Собственно, гибели их дочери и не может простить ему Клитемнестра: это и толкает ее на убийство мужа. И портрет мужеубийцы – психологически неустойчивый, нервный, наполненный постоянным страхом и ужасом – сполна удается Элине Однороманенко, обладательнице фактурно-мощного меццо-сопрано, близкого к глубокому и выразительному контральтовому звучанию. В этой партии певица достигает истинных высот драматической аффектации, и картина созданного ею образа до сих пор стоит перед глазами, поражая цельностью вокально-драматургической трактовки. В этом «сложносочиненном» образе смешалось всё – и позитивное, и отрицательное.

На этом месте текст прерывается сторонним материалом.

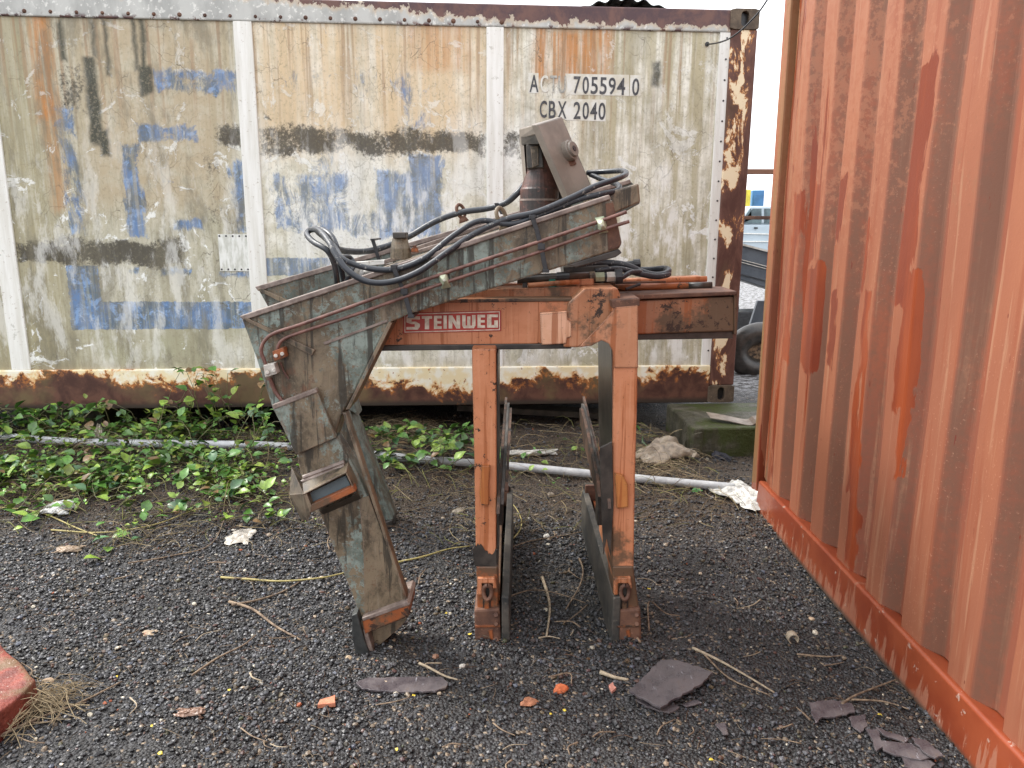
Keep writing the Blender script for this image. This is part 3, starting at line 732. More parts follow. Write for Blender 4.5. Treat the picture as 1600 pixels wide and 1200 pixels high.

Но чернота души персонажа всё светлое давно уже затмила в нем бесповоротно.

Очень интересными вокально-актерскими работами, полновесно раскрывающими характеры героинь, несмотря на их эпизодичность, предстали интерпретации сопрановых партий Кассандры (Екатерина Макарова) и Электры (Ольга Пятницких). Если первая несет на себе властно захватывающую экстатичность и сплошной психологический надрыв, свойственный обреченной жертве, то вторая наделяет свой образ более теплыми и мягкими женственными красками, но за ними, естественно, всё равно ощущается решительность и непокорность, стремление Электры отомстить за отца, убиенного собственной матерью.

Счеты Эгиста с Агамемноном, за десять лет отсутствия последнего ставшего сожителем Клитемнестры, – иного рода: речь идет о совсем уж жутком злодеянии Атрея, отца Агамемнона, убившего детей своего брата Тиэста и подавшего ему в знак примирения на пиру их мясо. Так что Эгист, единственный сын Тиэста, оставшийся в живых, жаждет мести по отношению к потомку Атрея.

И образ Эгиста, трусливого и жалкого злодея, способного лишь действовать исподтишка за женской юбкой, баритону Артуру Ачылову удается воссоздать на все сто процентов. Главный герой трилогии Орест в исполнении тенора lirico spinto Виталия Ревякина в вокально-актерском плане весьма сноровист, фактурен и притягательно выразителен. И пусть он появляется лишь во второй части, на этом образе держится всё.

Весьма серьезная работа певца выносит финальный вердикт: для ростовской труппы «Орестея» предстает весьма важной и победной творческой вехой!